--- BEGIN Data supplied ---

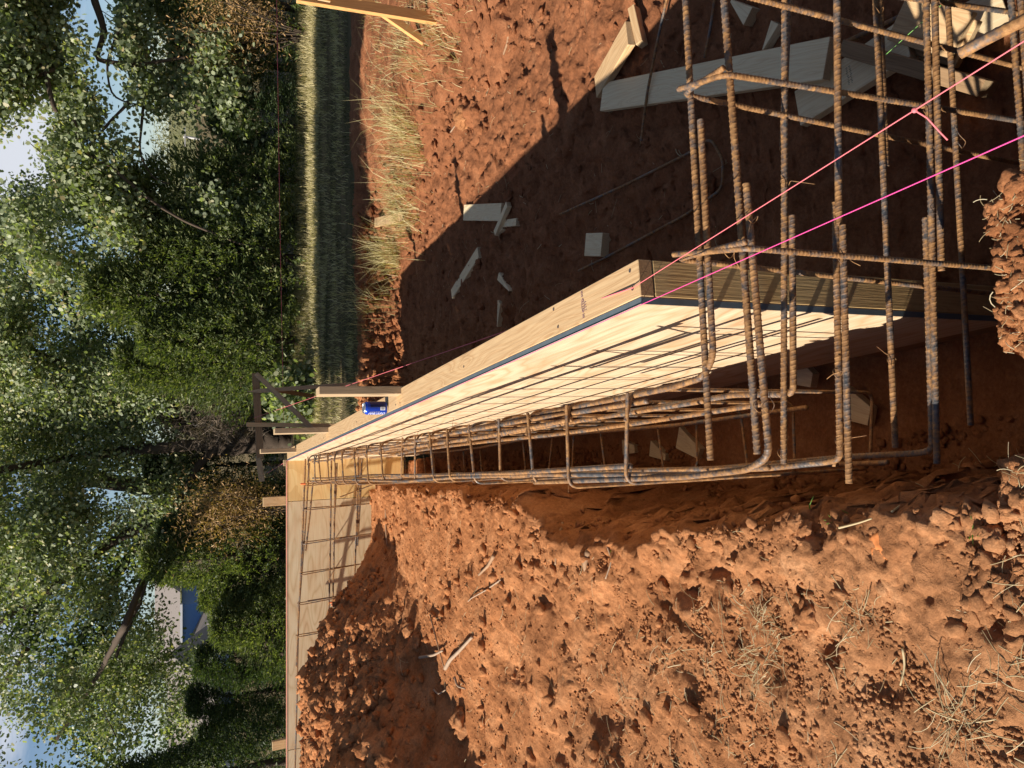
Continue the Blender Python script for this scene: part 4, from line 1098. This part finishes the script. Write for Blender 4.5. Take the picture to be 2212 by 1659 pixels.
rows = [  # y pixel of the stem, distance, kind, height scale, label
    (20, 14.6, 1, .80, 'low olive cedar at the far right edge behind the rust shrub'),
    (150, 15.4, 0, .58, 'olive cedar below the pale oak at the right'),
    (275, 14.2, 2, .36, 'dark low cedar under the hanging pale oak branch'),
    (390, 14.6, 1, .54, 'bushy cedar left of the opening to the hill'),
    (470, 15.6, 0, .95, 'tall cedar behind the lowest pale oak branch'),
    (560, 14.3, 1, .80, 'wide cedar between the two oak crowns'),
    (650, 15.0, 0, .92, 'feathery cedar in the middle of the hedge row'),
    (735, 14.2, 1, .84, 'light green cedar right of the batter board'),
    (790, 15.4, 0, .80, 'cedar standing behind the right end of the batter board'),
    (1095, 14.6, 0, .45, 'little cedar between trunk and rust shrub'),
    (1000, 22.0, 2, .62, 'dark cedar seen past the left side of the oak trunk'),
    (880, 22.5, 1, .60, 'dim cedar behind the bare grey shrub'),
    (1130, 15.2, 2, .55, 'dark cedar behind the seam of the far form'),
    (1190, 14.4, 0, .70, 'olive cedar left of the rust shrub'),
    (1265, 15.2, 1, .55, 'broad cedar below the blue gable'),
    (1335, 13.6, 1, .50, 'large bright cedar in front of the blue gabled house'),
    (1405, 14.4, 2, .42, 'tall dark cedar left of the blue gabled house'),
    (1480, 15.6, 2, .44, 'dark cedar by the grey sided house'),
    (1560, 19.2, 2, .40, 'deeply shaded cedar above the leaning stake'),
    (1640, 15.0, 2, .78, 'dark cedar at the far left edge')]
first = [True, True, True]
for i, (py, Y, k, sc, lab) in enumerate(rows):
    Y = 13.5 + (Y - 13.6) * .38; q = PY(640, py, Y); z = H(q.x, Y)
    loc = (q.x, Y, z); wd = max(sc, .62) * (1.1 if sc != .45 else .7); S_ = (wd, wd, sc)
    if first[k]:
        r = protos[k]; r.location = loc; r.rotation_euler = (0, 0, i * 1.3); r.scale = S_; r['label'] = lab; first[k] = False
    else: copy_thing(protos[k], loc, i * 1.3, S_, lab)
# ---- rust coloured shrubs and a bare shrub
def shrub(label, px, Y, h, w, mat, n, name='rust_shrub', leafsz=.065, tm=SPRIG, z0=.25):
    q = PY(640, px, Y); z = H(q.x, Y)
    th = thing(name, label, 'shrub', (q.x, Y, z))
    st = []
    Cc = []
    for k in range(22):
        a = rng.uniform(0, 6.28); top = np.array([w * .8 * math.cos(a) * rng.uniform(.2, 1), w * .6 * math.sin(a), h * rng.uniform(.55, 1)])
        st.append(limb([np.array([0, 0, -.1]), top * .5 + np.array([0, 0, .1]), top], .02, .006, 5, .15, .05))
        for u in np.linspace(.35, 1, n): Cc.append(top * u + rng.normal(0, .10, 3))
    V, c, F = merge(st); V = V + np.array([q.x, Y, z]); put('stems', mesh_np('stems', V, c, F, True), M['bark'], th)
    V, c, F = leaves(np.array(Cc) + np.array([q.x, Y, z + z0]), 34 if mat == 'rust_leaf' else 40, .2 if mat == 'rust_leaf' else .14, leafsz, tm, .1)
    put('foliage', mesh_np('foliage', V, c, F), M[mat], th)
shrub('rust brown shrub at the far right under the pale oak', 70, 13.2, 1.8, 1.1, 'rust_leaf', 8)
shrub('rust orange shrub left of the oak trunk', 1090, 13.3, 1.9, .75, 'rust_leaf', 9)
shrub('grey bare twigged shrub right of the oak trunk', 885, 15.0, 1.9, .8, 'twig_grey', 7, 'bare_shrub', .22, np.array([(0, 0), (.012, .3), (0, 1.0), (-.012, .3)]))
shrub('green broad leaved bush beyond the can at the field edge', 860, 12.6, .42, .4, 'oak_pale', 5, 'green_bush', .09, OAKLEAF, .02)

# ------------------------------------------------------------------ grass
def blades(XY, z, hmin, hmax, width, lean=.35, rgen=rng):
    n = len(XY); h = rgen.uniform(hmin, hmax, n); a = rgen.uniform(0, 2 * math.pi, n); l = rgen.normal(0, lean, n) * h
    b = np.stack([XY[:, 0], XY[:, 1], z], 1); a2 = rgen.uniform(0, 2 * math.pi, n)
    wv = np.stack([np.cos(a2), np.sin(a2), np.zeros(n)], 1) * (width * rgen.uniform(.6, 1.3, n))[:, None]
    ld = np.stack([np.cos(a), np.sin(a), np.zeros(n)], 1)
    m = b + ld * (l * .35)[:, None] + np.array([0, 0, 1]) * (h * .6)[:, None]
    t = b + ld * l[:, None] + np.array([0, 0, 1]) * h[:, None]
    V = np.stack([b - wv, b + wv, m + wv * .7, t, m - wv * .7], 1)
    k = (np.arange(n) * 5)[:, None]
    return V.reshape(-1, 3), np.tile([4, 3], n), (k + np.array([[0, 1, 2, 4, 4, 2, 3]])).ravel()
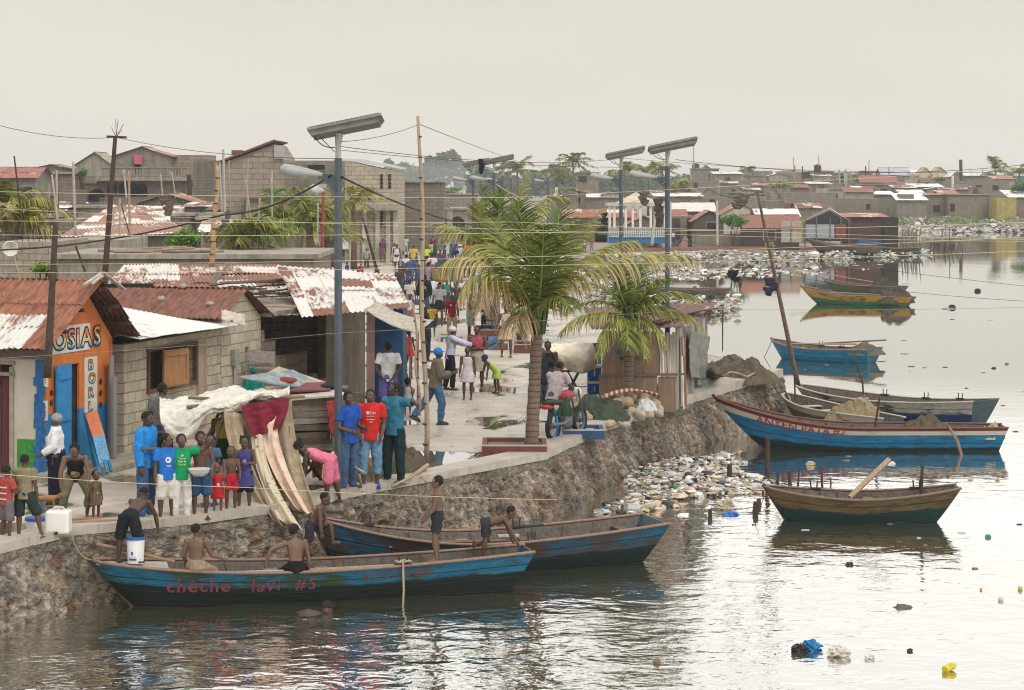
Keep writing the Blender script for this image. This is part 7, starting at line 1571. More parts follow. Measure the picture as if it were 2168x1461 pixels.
drape('tan_curtain', 'wide tan curtain hanging behind the other cloths', 'curtain', Q(500, 872, 35.35), Q(618, 846, 35.4), Q(588, 1080, 34.2), Q(674, 1090, 33.9), mFabric((.30, .23, .155), 6), folds=3.5, depth=.06, seed=11)
drape('red_towel', 'red towel hanging on the side of the stall behind the man in blue', 'towel', Q(694, 850, 36.5), Q(712, 846, 36.8), Q(700, 925, 36.5), Q(712, 920, 36.8), mFabric((.35, .05, .05)), folds=1, depth=.02, seed=2)
drape('yellow_striped_cloth', 'orange and yellow striped cloth hanging under the stall', 'cloth', Q(660, 950, 37.2), Q(684, 950, 37.2), Q(662, 1012, 37.2), Q(682, 1008, 37.2), mFabric((.50, .24, .03)), folds=2, depth=.015, seed=2)
# ---- jugs, buckets, poles, animals
jc = thing('water_jug', 'white plastic water jug standing at the quay edge', 'jug', P(124, 1131))
mb = MB(); mb.box((0, 0, .185), (.36, .28, .35)); o = mb.build('tank', mPaint((.68, .67, .62), 'white_plastic', .35, .06, 6, .05, .5, .1), jc, local=True); md = o.modifiers.new('b', 'BEVEL'); md.width = .045; md.segments = 3
mb = MB(); mb.tube([(0, -.15, .04), (0, -.19, .04)], .025, 10); mb.build('tap', M_DARK, jc, local=True)
mb = MB(); mb.tube([(-.1, 0, .355), (-.06, 0, .40), (.06, 0, .40), (.1, 0, .355)], .016, 6); mb.build('handle', mPaint((.6, .6, .56), 'white_plastic', .4), jc, local=True)
def bucket(label, loc, r=.14, h=.28, body=(.66, .66, .66), lid=(.02, .08, .32), text=True, cat='bucket'):
 t = thing('bucket', label, cat, loc); mb = MB(); mb.tube([(0, 0, 0), (0, 0, h)], [r * .88, r], 18); mb.build('pail', mPaint(body, 'pail', .35, .08, 6, .05, .5, .1), t, local=True, smooth=False)
 mb = MB(); mb.tube([(0, 0, h - .01), (0, 0, h + .035)], [r * 1.07, r * 1.05], 18); mb.build('lid', mPaint(lid, 'lid', .4, .1), t, local=True)
 if text:
  mb = MB()
  for z0, z1, a0, a1 in ((.05, .08, -2.3, -1.3), (.10, .105, -2.1, -1.4), (.13, .18, -1.95, -1.7)):
   vs = [(math.cos(a) * (r * (.88 + .12 * z / h) + .003), math.sin(a) * (r * (.88 + .12 * z / h) + .003), z) for z in (z0, z1) for a in (a0 + (a1 - a0) * k / 6 for k in range(7))]; mb.add(vs, [(k, k + 1, k + 8, k + 7) for k in range(6)])
  mb.build('label_print', mPaint((.04, .10, .30), 'label_ink'), t, local=True)
 return t
pb = at_b(b1, .10, -.05, .02); bucket('white bucket with blue rim on the bow of the long blue boat', pb, .135, .36)
bucket('white tub with a blue lid beside the jug at the left edge', P(78, 1122), .17, .16, text=False)
mb = MB()
q = P(428, 1092); bz = Vector((P(428, 1097).x, P(428, 1097).y - .30, .70)); n_ = 18
mb.tube([bz + Vector((0, 0, 0)), bz + Vector((0, 0, .05)), bz + Vector((0, 0, .10))], [.08, .14, .165], n_, cap=False); mb.tube([bz, bz + Vector((0, 0, .005))], .08, n_); mb.tube([bz + Vector((0, 0, .095)), bz + Vector((0, 0, .108))], [.16, .172], n_); tag(mb.build('basin', mPaint((.55, .53, .48), 'enamel', .4, .1), smooth=False, solid=.006), 'white enamel basin held by the shirtless boy', 'basin')
for a, b_, r_, lb in ((P(82, 1113, .05), P(285, 1103, .05), .045, 'thick bamboo pole lying on the quay behind the jug'), (P(150, 1100, .04), P(385, 1094, .04), .022, 'thin pole lying along the quay edge at the feet of the man in blue'), (Q(205, 1152, 31.9), Q(370, 1190, 31.7), .026, 'wooden pole leaning from the boat bow toward the wall')):
 mb = MB(); mb.tube([a, a.lerp(b_, .5) + Vector((0, 0, .01)), b_], r_, 8); tag(mb.build('quay_pole', mWood((.30, .17, .10), 'brown_pole', (2, 6, 6), .4)), lb, 'pole')
def rope(label, pts, r=.012, mat=None, name='rope', cat='rope'):
 mb = MB(); mb.tube(pts, r, 6); return tag(mb.build(name, mat or M_ROPE, smooth=True), label, cat)
rope('mooring rope hanging from the jug down to the blue bow', [P(124, 1135, .02)] + bez(Q(152, 1133, 30.9), Q(165, 1185, 31.2), Q(195, 1185, 31.5), 10), .012)
rp1 = at_b(b1, .69, -1, .04)
rope('knotted rope hanging from the thole pins of the long blue boat', [rp1 + Vector((-.12, 0, .02)), rp1 + Vector((0, -.04, .05)), rp1 + Vector((.0, -.06, -.02)), rp1 + Vector((.01, -.07, -.40)), rp1 + Vector((0, -.07, -.58)), rp1 + Vector((-.06, -.07, -.66))], .017)
rope('rope coil wound around the thole pins', [rp1 + Vector((math.cos(a) * .13, math.sin(a) * .05, .03 + .012 * (i % 3))) for i, a in enumerate(k * .7 for k in range(28))], .014)
dg = thing('dog', 'small tan dog trotting behind the white jug', 'dog', P(97, 1082))
mb = MB(); mb.tube([(-.15, 0, .19), (-.05, 0, .20), (.08, 0, .20), (.16, 0, .215)], [.045, .048, .055, .035], 10); mb.tube([(.15, 0, .215), (.20, 0, .235)], [.034, .03], 8); mb.ell((.225, 0, .235), (.04, .03, .032)); mb.tube([(.24, 0, .228), (.285, 0, .215)], [.02, .012], 7)
for x, y, k in ((-.14, .03, 1), (-.14, -.03, -1), (.12, .03, -1), (.12, -.03, 1)): mb.tube([(x, y, .19), (x + (-.03 if x < 0 else .01) * 1, y, .11), (x + (.015 if x < 0 else 0) + .03 * k, y, .012), (x + .03 * k + .025, y, .008)], [.026, .015, .010, .009], 7)
for s_ in (-1, 1): mb.tube([(.215, s_ * .025, .255), (.205, s_ * .04, .285)], [.014, .003], 5)
mb.tube([(-.15, 0, .21), (-.20, 0, .26), (-.19, 0, .32), (-.15, 0, .34)], [.012, .008, .006, .004], 6)
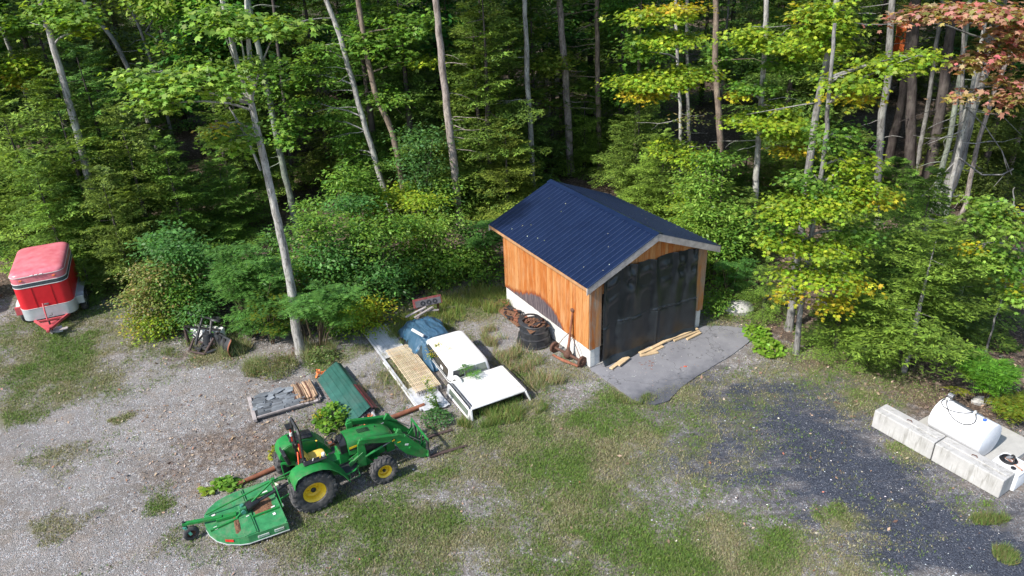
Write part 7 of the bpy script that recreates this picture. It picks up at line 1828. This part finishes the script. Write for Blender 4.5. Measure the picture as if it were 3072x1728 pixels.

--- END Data supplied ---

• _Your task_: Each line in the listing above either holds the string "This" or does not; state how many do, giving the number only.

• _Output of the task_: 3